Wednesday, November 13, 2019

Looking Back at Elyria: A Midwest City at Midcentury

Looking Back at Elyria: A Midwest City at Midcentury by Marci Rich

Book Review by Laura Kennelly


The book’s twelve essays, all with fine photos from “back in the day,” describe everyday life in Lorain County—more specifically, in Elyria, Ohio—from her childhood in the 1950s through the 1960s. As Rich writes, “One benefit of nostalgia, or of remembering, is that there is something to be gained by looking back, and perhaps that something is finding a new way forward.” These essays were inspired by a request from the Chronicle-Telegram to celebrate the city’s bicentennial.

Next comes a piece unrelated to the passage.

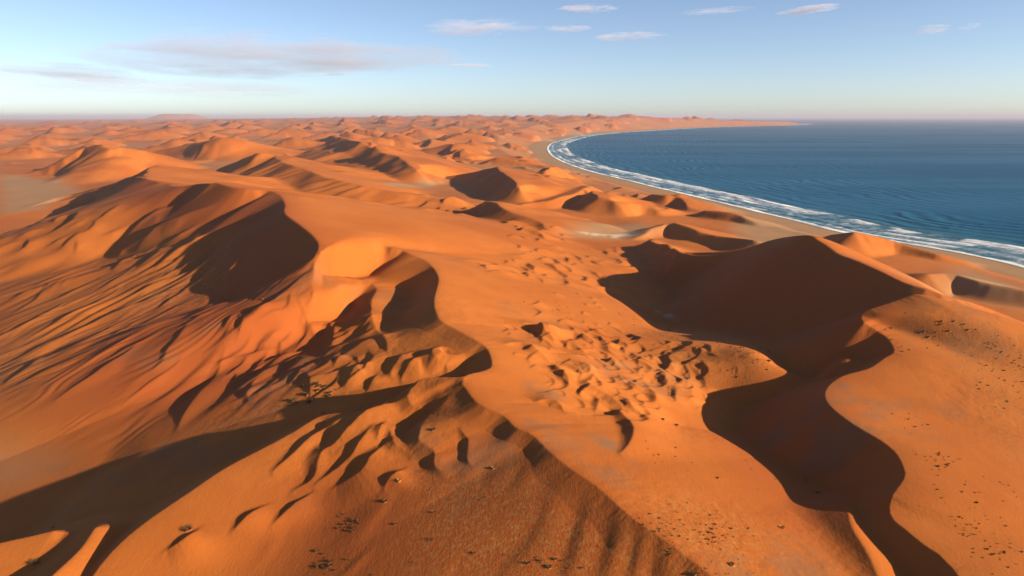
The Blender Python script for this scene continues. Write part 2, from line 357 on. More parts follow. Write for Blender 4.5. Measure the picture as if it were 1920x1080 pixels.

Quirky facts abound, such as how Heman (yes, that’s how he spelled it) Ely decided to name the new town in 1817 by combining his name with that of the Illyrian provinces in Europe. Rich likes to think he also summoned up Shakespeare’s Illyria, the magic kingdom in Twelfth Night.

We think the world of iPhones (thanks, Facebook and Twitter, etc.) is complicated, but even in the telephone switchboard days, as Rich’s book reveals, phone life was complex. She recounts an interview with the niece of a local telephone operator. (Oh, wait, that’s probably news to us now too—phone calls had to be personally placed by operators sitting at the telephone company that you had to talk to.) The niece shared typed protocol instructions issued to switchboard employees during World War II. Fun fact: Priority calls—from the President on down—could break into any other calls.

By Rich’s time, party lines were taken for granted. Several families might share a line, and rules about not listening in to others’ conversations were printed. (Of course, not everyone followed those rules and one could hear many interesting things that were “none of your business.” Rich probably didn’t do that. I did.) If you ever need a way not to pay at a pay phone (sadly phone booths are largely extinct today), Rich shares a method her young girlfriend used. (See page 93—I’ll never tell.)

Overall, this collection of stories is like something one might hear at a family reunion—especially ones describing the stores in town, their owners, shopping in them. Others reflect on history and are touching in their brutal truth, such as the loss of  twenty-year-old “Bubby” (Norman Jones, Jr.) who had just applied for a job at the Ford plant, but got drafted instead. He served in Vietnam only four months before he was killed. What, Rich asks, might have happened if he’d not been drafted, been alive, when the news came (which it did) that he’d gotten the job? We all lost, she argues convincingly.

Rich remembers seeing presidential nominee John F. Kennedy in “When JFK Came through Town.” Her father put her on his shoulders so she could see him on that September 1960 day. Later, she recalls, she remembers her mother crying at the news of Kennedy’s assassination. Others in Elyria, whose names she chronicles, had closer association with the President and were also devastated by his death.

Bottom Line: This is a well-written memory-rich book, not only for Elyria and Lorain County residents, but also for anyone who grew up in middle America (hand raised here, though far from Ohio). It celebrates a commonality of experience to be treasured and remembered.